How Things Work: NFC can be active or passive

Credit: Brooke Kuei/SciTech Editor Credit: Brooke Kuei/SciTech Editor

Apple’s Sept. 9 announcement event has come to a close, and the many features of the iPhone 6, iPhone 6 Plus, and Apple Watch are starting to sink in. Although many of the features, such as a new A8 chip and the high resolution of the new phones’ screens, have caused excitement, the inclusion of near field communication (NFC) into the next generation devices has the world abuzz. With Apple’s stamp of approval, many companies are starting to look at greater investments into the payment possibilities NFC holds.

So what exactly is near field communication? As you can probably guess, it involves interactions between devices that are close to each other. Closeness usually means a few centimeters away from another device, although some NFC chips necessitate contact to transfer or receive information.

There are two different types of NFC: active and passive. Active NFC, which is currently used on many Android devices, as well as the new Apple devices, can send and receive data. One major use of NFC is storing and transferring contact or credit card information. With apps such as Google Wallet on Android phones, you can simply tap your device to pay at stores.

Passive NFC, on the other hand, can only send data. However, passive NFC provides an extra benefit: The passive devices can run without power. You can find passive NFC on all sorts of devices that need to communicate with others. For example, our student ID cards use NFC technology. If you tap your card on the bus, your card is passively transferring information through NFC to the bus system’s active card reader, which allows the bus system to realize that you are a Carnegie Mellon student and charge the university for your trip. Billboards and signs can also use NFC. You can usually tap one of these with a phone to get more information about the topic discussed on the board.
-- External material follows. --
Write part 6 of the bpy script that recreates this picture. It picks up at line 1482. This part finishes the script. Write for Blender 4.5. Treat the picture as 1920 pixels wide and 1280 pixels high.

NFC has many uses, but how does it work? According to the blog Android Authority, NFC is just another wireless transmission standard. But unlike Bluetooth or Wi-Fi, it is able to send information passively. It does this by using a process called electromagnetic induction. When an active NFC component comes near a passive component, the active component’s electromagnetic field causes small currents to flow through the passive part. The generated power allows the passive NFC to send data whenever the active part is nearby. Close proximities allow for a stronger electromagnetic field to affect the NFC, which is why most devices need to be so close to each other to transfer valuable information.

NFC has its own transmission frequency of 13.56 MHz. It also has a speed of anywhere from 100 to 450 kilobits per second. Although this means that you can’t transfer a full HD movie in a feasible amount of time, it is fast enough to transfer small amounts of data, such as contacts.

The NFC standard has three different modes that it uses to operate: peer-to-peer, read/write, and card emulation. Peer-to-peer allows for two active tags to write to each other, whereas read/write is directed toward one device. Card emulation, on the other hand, allows a device to function like a passive device, which is how your phone can function as a wallet.

Although people argue for other data transfer methods, NFC provides near-instantaneous connection speeds and allows devices to transmit data passively. In addition, new methods such as Android Beam use NFC for faster transfer times. As NFC becomes more popular, we may even see new uses for it.